Begin with the first line of the listing and quote every line through the one containing "return tuple(((v /"; give only those lines.
··········
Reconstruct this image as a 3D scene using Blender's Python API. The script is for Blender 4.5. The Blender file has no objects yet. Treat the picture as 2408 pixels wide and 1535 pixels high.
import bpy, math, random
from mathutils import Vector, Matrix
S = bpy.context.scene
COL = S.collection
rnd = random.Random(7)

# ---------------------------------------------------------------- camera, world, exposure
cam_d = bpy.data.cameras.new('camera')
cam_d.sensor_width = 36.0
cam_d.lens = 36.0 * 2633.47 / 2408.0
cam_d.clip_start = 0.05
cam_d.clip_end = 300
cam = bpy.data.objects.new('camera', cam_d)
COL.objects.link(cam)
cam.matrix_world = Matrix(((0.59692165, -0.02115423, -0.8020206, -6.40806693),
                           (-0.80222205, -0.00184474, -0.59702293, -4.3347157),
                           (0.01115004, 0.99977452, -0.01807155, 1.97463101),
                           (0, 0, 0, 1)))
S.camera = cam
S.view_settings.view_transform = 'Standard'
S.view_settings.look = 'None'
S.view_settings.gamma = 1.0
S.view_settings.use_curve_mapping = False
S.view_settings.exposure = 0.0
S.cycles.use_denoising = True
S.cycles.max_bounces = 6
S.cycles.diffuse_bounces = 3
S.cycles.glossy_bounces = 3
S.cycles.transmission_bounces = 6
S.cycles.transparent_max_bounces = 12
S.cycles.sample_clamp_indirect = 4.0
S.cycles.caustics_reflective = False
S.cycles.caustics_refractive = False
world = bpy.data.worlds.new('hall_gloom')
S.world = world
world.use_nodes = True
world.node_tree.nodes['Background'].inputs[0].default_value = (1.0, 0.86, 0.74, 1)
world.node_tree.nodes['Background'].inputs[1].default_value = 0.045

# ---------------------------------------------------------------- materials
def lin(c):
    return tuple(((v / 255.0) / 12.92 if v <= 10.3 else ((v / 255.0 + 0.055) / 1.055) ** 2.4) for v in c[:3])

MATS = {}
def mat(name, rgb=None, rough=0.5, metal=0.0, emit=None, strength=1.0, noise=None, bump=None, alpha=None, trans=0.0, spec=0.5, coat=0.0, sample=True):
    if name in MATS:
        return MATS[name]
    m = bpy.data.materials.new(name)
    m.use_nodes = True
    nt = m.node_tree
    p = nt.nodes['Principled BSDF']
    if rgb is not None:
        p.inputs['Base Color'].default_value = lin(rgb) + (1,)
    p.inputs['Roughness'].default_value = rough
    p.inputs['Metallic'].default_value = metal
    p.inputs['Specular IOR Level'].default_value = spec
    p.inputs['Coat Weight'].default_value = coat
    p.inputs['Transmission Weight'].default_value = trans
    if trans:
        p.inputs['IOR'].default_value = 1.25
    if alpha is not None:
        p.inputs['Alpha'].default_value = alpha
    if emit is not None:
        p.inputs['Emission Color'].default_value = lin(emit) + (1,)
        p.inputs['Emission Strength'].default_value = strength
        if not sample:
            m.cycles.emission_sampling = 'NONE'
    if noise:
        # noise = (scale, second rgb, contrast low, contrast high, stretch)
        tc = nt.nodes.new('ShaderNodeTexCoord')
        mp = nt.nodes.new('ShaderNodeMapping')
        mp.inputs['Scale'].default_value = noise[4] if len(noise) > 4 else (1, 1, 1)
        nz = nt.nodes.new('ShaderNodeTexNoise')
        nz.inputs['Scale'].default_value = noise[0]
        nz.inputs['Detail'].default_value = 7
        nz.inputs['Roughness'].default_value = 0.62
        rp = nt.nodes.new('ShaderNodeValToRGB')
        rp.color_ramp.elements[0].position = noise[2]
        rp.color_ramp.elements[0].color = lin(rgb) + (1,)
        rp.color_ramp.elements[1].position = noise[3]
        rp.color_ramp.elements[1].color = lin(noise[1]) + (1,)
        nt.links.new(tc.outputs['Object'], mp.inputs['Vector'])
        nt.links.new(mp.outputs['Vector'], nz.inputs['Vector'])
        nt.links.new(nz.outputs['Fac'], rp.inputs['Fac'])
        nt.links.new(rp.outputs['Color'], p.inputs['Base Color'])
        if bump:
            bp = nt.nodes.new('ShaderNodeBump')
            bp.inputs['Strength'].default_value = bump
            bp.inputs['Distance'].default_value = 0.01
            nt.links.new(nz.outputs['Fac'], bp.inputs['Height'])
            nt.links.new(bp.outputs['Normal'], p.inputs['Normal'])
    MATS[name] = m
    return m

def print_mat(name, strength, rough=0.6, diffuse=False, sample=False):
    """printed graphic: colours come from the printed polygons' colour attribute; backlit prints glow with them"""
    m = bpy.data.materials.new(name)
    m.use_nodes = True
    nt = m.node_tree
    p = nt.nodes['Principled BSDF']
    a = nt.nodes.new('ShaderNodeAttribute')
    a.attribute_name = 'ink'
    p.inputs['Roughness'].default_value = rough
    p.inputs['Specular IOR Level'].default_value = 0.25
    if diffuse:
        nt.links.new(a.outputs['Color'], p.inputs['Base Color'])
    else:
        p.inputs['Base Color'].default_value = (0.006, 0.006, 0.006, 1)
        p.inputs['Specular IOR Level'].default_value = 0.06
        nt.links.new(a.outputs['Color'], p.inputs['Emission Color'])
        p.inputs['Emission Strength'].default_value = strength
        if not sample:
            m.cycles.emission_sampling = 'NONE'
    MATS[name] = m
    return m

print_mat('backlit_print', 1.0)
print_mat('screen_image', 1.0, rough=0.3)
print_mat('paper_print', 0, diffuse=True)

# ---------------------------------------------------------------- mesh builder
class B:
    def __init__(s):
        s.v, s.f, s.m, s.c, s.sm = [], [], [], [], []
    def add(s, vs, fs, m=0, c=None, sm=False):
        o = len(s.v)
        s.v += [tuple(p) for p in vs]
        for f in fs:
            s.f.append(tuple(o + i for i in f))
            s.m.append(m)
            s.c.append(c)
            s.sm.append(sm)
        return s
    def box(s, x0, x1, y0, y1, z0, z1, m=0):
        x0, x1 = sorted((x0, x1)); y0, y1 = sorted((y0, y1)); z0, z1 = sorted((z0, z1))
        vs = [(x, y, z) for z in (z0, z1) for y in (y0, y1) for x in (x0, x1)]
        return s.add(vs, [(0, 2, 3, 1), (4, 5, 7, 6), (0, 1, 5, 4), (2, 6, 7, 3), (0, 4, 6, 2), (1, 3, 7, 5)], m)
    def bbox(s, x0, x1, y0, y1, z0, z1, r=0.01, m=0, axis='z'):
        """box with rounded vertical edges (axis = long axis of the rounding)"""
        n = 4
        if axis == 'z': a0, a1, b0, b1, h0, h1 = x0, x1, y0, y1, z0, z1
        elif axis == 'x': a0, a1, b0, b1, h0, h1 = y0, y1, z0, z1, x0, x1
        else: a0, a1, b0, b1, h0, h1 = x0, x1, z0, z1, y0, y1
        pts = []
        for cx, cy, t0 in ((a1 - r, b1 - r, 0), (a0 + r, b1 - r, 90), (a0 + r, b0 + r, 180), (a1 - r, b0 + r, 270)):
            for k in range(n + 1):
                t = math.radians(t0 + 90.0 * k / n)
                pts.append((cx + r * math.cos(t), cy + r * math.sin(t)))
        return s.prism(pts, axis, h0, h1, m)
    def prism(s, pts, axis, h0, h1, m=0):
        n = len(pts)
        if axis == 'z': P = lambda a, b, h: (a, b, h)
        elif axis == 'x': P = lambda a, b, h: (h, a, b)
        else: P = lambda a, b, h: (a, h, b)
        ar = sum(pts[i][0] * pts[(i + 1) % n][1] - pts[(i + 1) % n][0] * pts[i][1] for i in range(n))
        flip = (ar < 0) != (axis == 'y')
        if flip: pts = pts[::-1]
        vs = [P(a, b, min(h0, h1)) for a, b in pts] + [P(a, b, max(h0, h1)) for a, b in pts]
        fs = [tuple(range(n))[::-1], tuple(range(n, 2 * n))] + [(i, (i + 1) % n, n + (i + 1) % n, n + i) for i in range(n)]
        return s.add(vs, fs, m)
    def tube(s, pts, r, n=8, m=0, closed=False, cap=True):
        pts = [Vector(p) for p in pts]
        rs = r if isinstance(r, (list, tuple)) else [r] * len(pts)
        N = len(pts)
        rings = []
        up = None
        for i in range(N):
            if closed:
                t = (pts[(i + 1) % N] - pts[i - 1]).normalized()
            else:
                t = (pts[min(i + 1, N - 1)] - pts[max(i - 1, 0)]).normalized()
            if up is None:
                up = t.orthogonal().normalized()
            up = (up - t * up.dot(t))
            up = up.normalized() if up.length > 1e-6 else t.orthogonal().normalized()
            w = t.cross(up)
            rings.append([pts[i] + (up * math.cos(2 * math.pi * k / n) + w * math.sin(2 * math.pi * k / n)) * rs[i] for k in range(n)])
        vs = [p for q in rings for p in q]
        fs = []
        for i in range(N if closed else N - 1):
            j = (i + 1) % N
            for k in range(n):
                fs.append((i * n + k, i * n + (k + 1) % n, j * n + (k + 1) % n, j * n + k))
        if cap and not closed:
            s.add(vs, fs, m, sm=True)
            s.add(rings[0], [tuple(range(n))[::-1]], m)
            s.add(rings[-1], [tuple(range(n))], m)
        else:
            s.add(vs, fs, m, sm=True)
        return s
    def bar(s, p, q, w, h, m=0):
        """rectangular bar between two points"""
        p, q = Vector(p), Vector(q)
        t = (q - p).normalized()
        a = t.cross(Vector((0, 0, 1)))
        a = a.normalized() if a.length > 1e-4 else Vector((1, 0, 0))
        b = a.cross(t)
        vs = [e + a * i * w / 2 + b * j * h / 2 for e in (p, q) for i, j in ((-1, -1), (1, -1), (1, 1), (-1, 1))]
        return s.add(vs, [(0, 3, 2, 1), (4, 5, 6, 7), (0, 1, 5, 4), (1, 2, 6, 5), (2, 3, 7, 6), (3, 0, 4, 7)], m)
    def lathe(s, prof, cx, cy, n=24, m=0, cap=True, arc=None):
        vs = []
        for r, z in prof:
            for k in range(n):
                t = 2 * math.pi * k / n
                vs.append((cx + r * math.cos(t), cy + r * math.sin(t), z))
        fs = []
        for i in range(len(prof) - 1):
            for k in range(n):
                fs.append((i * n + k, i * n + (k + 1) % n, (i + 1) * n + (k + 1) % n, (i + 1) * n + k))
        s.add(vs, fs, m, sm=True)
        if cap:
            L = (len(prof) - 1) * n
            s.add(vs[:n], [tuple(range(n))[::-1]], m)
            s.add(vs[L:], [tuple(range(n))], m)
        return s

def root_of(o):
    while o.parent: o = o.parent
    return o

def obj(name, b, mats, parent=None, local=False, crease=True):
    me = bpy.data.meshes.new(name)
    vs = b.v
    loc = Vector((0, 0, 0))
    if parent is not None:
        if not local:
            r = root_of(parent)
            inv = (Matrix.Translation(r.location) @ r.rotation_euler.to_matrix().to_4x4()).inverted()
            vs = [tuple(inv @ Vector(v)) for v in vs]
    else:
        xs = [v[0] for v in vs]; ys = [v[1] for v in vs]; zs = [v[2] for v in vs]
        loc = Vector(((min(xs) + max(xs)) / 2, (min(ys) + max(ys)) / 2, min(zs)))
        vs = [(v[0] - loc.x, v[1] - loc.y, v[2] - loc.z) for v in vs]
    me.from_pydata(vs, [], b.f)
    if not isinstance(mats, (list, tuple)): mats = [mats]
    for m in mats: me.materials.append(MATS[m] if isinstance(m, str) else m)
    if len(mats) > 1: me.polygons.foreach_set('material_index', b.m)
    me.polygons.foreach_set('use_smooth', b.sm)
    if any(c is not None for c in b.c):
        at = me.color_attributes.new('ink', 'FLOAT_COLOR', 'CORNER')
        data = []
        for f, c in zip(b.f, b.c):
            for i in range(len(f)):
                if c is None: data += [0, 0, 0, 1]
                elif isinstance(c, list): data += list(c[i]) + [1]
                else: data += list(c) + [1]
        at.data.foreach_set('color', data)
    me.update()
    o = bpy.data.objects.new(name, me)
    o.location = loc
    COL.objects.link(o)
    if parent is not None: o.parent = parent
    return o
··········
§ **The completed task**:
Reconstruct this image as a 3D scene using Blender's Python API. The script is for Blender 4.5. The Blender file has no objects yet. Treat the picture as 2408 pixels wide and 1535 pixels high.
import bpy, math, random
from mathutils import Vector, Matrix
S = bpy.context.scene
COL = S.collection
rnd = random.Random(7)

# ---------------------------------------------------------------- camera, world, exposure
cam_d = bpy.data.cameras.new('camera')
cam_d.sensor_width = 36.0
cam_d.lens = 36.0 * 2633.47 / 2408.0
cam_d.clip_start = 0.05
cam_d.clip_end = 300
cam = bpy.data.objects.new('camera', cam_d)
COL.objects.link(cam)
cam.matrix_world = Matrix(((0.59692165, -0.02115423, -0.8020206, -6.40806693),
                           (-0.80222205, -0.00184474, -0.59702293, -4.3347157),
                           (0.01115004, 0.99977452, -0.01807155, 1.97463101),
                           (0, 0, 0, 1)))
S.camera = cam
S.view_settings.view_transform = 'Standard'
S.view_settings.look = 'None'
S.view_settings.gamma = 1.0
S.view_settings.use_curve_mapping = False
S.view_settings.exposure = 0.0
S.cycles.use_denoising = True
S.cycles.max_bounces = 6
S.cycles.diffuse_bounces = 3
S.cycles.glossy_bounces = 3
S.cycles.transmission_bounces = 6
S.cycles.transparent_max_bounces = 12
S.cycles.sample_clamp_indirect = 4.0
S.cycles.caustics_reflective = False
S.cycles.caustics_refractive = False
world = bpy.data.worlds.new('hall_gloom')
S.world = world
world.use_nodes = True
world.node_tree.nodes['Background'].inputs[0].default_value = (1.0, 0.86, 0.74, 1)
world.node_tree.nodes['Background'].inputs[1].default_value = 0.045

# ---------------------------------------------------------------- materials
def lin(c):
    return tuple(((v / 255.0) / 12.92 if v <= 10.3 else ((v / 255.0 + 0.055) / 1.055) ** 2.4) for v in c[:3])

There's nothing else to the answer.